Major League Baseball boxscores and stats
BALTIMORE — CC Sabathia became a 20-game winner for the first time in his stellar career, pitching the New York Yankees past the Baltimore Orioles 11-3 Saturday night.
Sabathia (20-6) leads the majors in victories. He twice finished seasons with 19 wins, and succeeded this year in his third try at No. 20.
Sabathia already had a Cy Young Award, a World Series championship and several All-Star selections to his credit over 10 seasons. Winning 20 games was about the only thing missing on his pitching resume.
The big lefty allowed three runs on seven hits over seven innings for the AL East leaders. Sabathia, denied the milestone win in a home loss to the Orioles on Sept. 7, walked one and struck out four, improving to 14-2 all-time against Baltimore.
Robinson Cano and Curtis Granderson homered for the Yankees. Cano's two-run shot put the second baseman at 101 RBIs. That gave the Yankees three infielders with 100 or more RBIs in a single season for the first time in franchise history — first baseman Mark Teixeira and third baseman Alex Rodriguez previously reached the mark.
Jeremy Guthrie (10-14) took the loss.
RAYS 4, ANGELS 3, 10 INNINGS: At St. Petersburg, Fla., Carlos Pena hit a tying single with two outs in the ninth inning for Tampa Bay, then shortstop Brandon Wood's throwing error with two outs in the 10th lifted the Rays over the Los Angeles Angels. The Rays stayed one-half game behind New York in the AL East, and continued to hold a sizable lead over Boston in the wild-card race. Reid Brignac opened the Rays 10th with a double off Bobby Cassevah (0-2), and pinch-runner Jason Bartlett went on third on John Jaso's grounder. Slumping Ben Zobrist walked, Carl Crawford popped out and Evan Longoria was intentionally walked to load the bases. Willy Aybar hit a grounder on a full-count pitch up the middle that Wood fielded, but he made a wild throw. Rafael Soriano (3-2) threw a perfect 10th.
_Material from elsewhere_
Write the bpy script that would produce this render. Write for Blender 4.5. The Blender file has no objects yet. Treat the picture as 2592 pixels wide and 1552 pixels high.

BLUE JAYS 4, RED SOX 3: At Boston, Jose Batista hit his major league-leading 49th homer, extending his own club record set one night earlier, and the Toronto Blue Jays beat the Boston Red Sox. Batista's homer in the first inning sailed over the Green Monster seats and into a parking lot across the street. The Blue Jays' slugger established the franchise home run record in Friday's win. George Bell held the previous mark with 47, set in 1987. Ricky Romero (13-9) pitched six innings for the win. Kevin Gregg got three outs for his 33rd save. Josh Beckett (5-5) gave up three earned runs and 10 hits in seven innings.